# Supplied material:

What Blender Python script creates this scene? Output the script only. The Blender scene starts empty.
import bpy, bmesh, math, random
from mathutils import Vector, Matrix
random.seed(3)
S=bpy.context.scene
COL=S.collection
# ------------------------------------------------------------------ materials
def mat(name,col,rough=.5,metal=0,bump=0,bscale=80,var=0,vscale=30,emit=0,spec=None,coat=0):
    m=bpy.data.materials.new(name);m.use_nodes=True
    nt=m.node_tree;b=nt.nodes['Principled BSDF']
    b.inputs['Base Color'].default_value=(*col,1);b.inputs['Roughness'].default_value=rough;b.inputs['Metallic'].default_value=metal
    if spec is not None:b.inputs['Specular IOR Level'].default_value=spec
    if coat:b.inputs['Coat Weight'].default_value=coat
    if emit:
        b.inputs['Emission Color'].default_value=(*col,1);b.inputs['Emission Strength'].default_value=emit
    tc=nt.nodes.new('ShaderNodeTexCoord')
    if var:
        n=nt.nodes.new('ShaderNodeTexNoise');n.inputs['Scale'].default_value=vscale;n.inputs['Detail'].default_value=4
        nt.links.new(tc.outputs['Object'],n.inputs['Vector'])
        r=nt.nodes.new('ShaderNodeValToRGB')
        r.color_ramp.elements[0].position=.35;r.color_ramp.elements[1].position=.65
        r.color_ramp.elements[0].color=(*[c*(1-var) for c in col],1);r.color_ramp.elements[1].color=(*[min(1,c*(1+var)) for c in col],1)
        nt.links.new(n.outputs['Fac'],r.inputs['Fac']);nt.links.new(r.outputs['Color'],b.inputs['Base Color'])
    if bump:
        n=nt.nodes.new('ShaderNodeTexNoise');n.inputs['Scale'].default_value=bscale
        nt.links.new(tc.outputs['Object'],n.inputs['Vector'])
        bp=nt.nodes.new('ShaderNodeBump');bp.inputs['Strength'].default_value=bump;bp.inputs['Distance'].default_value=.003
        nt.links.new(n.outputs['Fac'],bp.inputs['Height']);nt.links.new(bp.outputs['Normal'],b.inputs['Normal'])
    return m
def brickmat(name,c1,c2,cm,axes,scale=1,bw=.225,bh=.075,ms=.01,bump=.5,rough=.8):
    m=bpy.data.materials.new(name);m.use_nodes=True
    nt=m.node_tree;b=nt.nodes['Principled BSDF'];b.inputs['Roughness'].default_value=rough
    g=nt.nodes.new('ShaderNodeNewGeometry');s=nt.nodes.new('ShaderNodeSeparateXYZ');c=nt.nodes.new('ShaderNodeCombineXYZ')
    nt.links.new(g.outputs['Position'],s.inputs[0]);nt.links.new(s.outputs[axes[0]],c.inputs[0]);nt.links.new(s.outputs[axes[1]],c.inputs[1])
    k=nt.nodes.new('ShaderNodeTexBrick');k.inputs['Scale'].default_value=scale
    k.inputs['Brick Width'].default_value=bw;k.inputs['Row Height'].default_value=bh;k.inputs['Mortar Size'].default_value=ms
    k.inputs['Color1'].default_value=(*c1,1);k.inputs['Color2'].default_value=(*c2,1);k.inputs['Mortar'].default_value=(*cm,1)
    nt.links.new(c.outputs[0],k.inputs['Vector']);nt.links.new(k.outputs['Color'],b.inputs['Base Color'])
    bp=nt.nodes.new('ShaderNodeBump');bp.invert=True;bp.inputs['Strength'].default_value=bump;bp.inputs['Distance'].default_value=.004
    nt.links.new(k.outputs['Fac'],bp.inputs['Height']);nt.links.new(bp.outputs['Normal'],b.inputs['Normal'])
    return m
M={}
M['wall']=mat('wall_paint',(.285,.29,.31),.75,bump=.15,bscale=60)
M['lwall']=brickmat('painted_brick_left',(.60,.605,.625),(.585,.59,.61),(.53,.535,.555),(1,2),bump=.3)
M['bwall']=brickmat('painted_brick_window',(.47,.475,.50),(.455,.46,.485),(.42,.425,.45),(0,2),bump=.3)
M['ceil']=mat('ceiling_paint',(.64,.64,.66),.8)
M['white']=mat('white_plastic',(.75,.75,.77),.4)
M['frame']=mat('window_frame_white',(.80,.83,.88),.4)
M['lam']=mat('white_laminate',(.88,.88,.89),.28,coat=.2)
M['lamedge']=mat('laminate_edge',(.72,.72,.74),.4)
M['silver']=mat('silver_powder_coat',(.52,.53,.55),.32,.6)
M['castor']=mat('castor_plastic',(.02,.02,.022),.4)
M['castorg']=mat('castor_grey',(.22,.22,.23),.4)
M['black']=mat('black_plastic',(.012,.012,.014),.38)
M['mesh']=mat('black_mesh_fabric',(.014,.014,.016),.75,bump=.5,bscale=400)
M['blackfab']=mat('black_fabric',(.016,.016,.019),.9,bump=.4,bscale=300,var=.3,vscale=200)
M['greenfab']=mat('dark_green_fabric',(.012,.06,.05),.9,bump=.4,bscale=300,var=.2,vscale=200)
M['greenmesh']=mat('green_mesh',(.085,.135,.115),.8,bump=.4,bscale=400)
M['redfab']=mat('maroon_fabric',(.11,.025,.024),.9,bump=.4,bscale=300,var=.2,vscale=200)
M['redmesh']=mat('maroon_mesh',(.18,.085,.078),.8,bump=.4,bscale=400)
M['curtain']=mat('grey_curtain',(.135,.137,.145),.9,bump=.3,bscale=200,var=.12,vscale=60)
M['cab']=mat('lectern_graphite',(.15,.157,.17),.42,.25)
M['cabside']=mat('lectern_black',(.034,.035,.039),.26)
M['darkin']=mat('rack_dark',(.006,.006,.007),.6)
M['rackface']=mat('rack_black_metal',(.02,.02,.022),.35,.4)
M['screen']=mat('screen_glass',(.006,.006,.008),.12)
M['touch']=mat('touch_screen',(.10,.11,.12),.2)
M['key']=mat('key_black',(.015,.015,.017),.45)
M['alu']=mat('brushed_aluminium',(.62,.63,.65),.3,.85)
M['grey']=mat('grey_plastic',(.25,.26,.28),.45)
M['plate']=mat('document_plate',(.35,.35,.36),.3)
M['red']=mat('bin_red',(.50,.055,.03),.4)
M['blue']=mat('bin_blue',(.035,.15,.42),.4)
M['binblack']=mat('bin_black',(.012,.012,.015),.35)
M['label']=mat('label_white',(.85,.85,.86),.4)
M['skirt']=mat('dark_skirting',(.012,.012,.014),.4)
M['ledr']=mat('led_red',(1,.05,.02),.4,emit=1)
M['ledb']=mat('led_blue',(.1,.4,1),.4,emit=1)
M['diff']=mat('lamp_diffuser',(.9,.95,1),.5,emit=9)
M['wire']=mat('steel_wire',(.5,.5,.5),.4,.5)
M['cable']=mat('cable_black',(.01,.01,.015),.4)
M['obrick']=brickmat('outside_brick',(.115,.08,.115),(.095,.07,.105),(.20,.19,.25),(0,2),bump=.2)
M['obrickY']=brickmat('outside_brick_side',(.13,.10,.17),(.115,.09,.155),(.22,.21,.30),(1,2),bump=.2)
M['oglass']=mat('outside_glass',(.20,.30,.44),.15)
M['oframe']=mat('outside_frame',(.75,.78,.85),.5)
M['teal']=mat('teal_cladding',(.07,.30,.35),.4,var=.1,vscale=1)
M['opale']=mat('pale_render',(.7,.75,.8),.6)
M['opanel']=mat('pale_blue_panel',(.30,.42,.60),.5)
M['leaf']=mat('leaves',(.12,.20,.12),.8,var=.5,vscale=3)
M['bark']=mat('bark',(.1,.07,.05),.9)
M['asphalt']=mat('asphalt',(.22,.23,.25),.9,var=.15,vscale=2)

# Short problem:
Each line holding "scene" must be found and copied.

# Result of this exercise:
What Blender Python script creates this scene? Output the script only. The Blender scene starts empty.
S=bpy.context.scene